→ **EXERCISE MATERIALS**

====

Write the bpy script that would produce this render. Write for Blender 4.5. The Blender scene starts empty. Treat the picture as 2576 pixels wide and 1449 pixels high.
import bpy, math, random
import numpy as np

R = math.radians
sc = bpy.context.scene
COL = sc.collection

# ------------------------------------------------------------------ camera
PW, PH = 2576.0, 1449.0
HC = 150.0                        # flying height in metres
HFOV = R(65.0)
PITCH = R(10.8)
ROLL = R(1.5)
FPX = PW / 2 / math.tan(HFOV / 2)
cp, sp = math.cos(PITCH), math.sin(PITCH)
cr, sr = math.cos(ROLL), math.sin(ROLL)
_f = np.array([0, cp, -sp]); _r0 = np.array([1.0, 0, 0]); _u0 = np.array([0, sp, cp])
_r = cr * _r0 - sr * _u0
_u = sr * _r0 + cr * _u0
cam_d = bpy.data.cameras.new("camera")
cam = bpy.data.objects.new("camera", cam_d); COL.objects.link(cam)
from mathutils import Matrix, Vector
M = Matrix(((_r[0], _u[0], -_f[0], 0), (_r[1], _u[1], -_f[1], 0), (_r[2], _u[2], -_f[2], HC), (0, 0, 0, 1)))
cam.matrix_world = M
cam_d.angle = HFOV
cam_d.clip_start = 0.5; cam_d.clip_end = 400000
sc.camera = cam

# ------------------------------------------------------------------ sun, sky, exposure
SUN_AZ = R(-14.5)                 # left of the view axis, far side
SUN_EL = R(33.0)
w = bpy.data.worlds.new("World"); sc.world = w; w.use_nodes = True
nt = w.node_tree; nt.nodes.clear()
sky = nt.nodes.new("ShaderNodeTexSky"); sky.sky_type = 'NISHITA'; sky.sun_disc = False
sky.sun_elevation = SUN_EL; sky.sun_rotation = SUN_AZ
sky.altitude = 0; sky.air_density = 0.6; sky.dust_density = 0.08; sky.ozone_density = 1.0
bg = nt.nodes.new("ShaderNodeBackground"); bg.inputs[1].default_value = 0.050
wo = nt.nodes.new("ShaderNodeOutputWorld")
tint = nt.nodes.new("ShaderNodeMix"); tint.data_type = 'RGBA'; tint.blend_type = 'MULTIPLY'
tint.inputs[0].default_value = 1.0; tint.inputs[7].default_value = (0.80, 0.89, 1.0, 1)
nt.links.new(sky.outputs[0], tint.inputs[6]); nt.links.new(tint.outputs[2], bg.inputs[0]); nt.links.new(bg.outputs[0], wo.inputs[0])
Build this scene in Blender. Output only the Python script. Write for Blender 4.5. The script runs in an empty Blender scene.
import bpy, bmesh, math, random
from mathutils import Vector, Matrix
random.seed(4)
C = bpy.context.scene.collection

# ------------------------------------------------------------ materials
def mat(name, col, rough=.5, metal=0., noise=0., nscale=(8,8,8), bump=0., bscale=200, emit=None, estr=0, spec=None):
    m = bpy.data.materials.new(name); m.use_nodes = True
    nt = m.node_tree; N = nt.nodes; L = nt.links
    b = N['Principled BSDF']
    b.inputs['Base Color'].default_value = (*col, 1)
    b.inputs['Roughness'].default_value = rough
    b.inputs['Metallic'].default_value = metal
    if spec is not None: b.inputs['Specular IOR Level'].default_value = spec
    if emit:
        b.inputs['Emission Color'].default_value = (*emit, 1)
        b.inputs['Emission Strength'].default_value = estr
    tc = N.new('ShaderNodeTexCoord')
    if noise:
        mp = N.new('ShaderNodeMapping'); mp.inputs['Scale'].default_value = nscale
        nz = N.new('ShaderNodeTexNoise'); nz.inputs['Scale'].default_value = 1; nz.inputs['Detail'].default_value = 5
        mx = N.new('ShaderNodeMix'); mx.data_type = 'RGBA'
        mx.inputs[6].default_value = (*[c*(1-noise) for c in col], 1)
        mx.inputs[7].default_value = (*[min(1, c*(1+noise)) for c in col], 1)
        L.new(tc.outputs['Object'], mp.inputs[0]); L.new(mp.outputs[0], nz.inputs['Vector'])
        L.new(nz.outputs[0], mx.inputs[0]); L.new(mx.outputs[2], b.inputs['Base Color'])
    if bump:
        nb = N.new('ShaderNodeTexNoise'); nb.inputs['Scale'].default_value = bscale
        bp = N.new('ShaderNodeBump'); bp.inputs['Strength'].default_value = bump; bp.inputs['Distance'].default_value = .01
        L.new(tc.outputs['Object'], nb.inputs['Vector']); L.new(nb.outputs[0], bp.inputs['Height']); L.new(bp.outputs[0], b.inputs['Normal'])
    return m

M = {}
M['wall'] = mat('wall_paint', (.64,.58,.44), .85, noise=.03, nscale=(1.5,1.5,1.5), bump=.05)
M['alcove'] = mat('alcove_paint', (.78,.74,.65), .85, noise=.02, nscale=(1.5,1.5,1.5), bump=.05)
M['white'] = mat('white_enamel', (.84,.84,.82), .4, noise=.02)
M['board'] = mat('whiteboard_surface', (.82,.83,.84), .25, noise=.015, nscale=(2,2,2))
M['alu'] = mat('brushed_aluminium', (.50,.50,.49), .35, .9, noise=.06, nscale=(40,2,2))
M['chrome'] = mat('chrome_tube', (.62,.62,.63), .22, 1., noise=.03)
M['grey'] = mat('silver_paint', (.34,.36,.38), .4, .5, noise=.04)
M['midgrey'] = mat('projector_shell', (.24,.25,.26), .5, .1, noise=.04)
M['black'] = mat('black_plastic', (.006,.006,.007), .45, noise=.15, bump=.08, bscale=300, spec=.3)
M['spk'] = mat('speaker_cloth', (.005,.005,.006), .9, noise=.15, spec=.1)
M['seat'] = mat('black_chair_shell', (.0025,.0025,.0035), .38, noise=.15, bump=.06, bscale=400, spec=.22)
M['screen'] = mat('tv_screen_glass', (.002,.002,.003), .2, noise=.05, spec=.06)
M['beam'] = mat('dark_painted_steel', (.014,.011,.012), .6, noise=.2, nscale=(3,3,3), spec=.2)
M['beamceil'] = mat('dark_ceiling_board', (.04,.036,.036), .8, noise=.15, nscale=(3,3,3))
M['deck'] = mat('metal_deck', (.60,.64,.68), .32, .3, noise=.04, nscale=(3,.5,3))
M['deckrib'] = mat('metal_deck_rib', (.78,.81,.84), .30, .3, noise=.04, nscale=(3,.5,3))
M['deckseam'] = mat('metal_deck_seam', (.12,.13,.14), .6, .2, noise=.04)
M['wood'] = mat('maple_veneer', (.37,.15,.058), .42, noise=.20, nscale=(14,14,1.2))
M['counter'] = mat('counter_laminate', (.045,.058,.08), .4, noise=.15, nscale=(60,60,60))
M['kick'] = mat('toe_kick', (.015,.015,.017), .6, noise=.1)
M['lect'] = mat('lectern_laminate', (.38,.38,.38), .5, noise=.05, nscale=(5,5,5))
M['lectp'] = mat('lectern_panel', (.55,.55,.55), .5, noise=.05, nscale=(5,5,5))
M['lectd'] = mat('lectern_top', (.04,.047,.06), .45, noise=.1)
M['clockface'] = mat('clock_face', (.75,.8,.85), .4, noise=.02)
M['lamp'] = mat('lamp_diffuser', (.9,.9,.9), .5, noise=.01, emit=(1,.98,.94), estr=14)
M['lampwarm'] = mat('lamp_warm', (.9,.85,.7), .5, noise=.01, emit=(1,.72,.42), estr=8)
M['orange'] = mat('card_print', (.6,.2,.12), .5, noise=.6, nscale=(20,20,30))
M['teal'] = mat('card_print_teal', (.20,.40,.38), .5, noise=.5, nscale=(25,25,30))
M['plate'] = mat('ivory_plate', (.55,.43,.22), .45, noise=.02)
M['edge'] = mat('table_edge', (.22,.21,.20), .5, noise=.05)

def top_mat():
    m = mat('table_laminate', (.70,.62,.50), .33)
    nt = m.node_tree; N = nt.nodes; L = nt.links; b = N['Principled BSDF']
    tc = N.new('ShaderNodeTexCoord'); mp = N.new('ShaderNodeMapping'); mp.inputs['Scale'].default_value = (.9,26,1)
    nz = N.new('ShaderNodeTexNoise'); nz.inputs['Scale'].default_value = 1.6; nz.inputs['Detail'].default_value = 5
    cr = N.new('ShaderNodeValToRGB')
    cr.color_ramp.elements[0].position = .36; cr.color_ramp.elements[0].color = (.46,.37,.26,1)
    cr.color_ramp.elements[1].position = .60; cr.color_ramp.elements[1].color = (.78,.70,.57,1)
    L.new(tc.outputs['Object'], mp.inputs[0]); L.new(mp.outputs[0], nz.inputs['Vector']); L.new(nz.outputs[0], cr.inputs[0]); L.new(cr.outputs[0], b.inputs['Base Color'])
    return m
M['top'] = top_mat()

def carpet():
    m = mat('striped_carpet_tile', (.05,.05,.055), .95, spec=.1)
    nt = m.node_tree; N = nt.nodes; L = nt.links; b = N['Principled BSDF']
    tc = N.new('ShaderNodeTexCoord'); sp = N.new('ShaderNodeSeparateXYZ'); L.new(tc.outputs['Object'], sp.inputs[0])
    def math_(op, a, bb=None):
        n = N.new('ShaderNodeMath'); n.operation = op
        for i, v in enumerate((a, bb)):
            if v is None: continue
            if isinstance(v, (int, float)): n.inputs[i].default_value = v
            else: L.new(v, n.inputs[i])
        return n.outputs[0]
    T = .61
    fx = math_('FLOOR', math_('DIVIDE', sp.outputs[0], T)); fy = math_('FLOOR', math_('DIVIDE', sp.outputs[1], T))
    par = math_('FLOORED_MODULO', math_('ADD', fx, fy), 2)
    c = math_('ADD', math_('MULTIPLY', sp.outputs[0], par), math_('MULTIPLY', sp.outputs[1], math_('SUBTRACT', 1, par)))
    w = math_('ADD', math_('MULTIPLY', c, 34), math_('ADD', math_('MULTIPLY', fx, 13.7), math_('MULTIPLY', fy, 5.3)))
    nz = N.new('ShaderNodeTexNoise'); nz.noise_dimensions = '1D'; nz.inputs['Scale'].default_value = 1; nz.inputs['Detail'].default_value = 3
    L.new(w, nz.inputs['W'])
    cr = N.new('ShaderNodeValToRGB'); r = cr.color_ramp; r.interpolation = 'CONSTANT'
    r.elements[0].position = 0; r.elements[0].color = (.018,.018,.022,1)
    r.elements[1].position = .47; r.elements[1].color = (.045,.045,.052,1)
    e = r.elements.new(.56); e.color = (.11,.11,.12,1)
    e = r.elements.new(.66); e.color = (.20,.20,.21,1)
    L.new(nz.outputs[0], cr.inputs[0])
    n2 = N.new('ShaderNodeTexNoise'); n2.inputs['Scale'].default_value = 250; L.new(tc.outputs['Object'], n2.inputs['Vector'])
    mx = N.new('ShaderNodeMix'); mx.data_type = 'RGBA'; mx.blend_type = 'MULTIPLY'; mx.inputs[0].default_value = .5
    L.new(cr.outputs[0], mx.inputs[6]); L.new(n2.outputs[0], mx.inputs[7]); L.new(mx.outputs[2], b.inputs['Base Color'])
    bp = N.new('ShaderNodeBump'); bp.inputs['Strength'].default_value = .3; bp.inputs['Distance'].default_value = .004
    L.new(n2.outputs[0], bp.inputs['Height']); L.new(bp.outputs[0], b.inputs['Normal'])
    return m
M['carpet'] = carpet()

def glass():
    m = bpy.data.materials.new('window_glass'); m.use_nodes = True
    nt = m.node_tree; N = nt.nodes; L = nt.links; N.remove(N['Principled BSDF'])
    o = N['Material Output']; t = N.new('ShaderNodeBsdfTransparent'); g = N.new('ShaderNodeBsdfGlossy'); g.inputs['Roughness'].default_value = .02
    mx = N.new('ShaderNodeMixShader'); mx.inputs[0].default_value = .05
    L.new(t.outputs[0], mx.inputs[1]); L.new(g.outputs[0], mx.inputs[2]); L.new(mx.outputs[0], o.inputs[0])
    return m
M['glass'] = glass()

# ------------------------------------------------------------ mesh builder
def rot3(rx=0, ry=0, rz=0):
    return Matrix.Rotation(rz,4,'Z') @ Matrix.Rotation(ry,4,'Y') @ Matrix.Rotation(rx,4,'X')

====

Would you quote everything above from the line containing "Build this scene" down to the line containing "C = bpy.context.scene.collection"? Include both of those lines and nothing else.

→ **TASK SOLUTION**
Build this scene in Blender. Output only the Python script. Write for Blender 4.5. The script runs in an empty Blender scene.
import bpy, bmesh, math, random
from mathutils import Vector, Matrix
random.seed(4)
C = bpy.context.scene.collection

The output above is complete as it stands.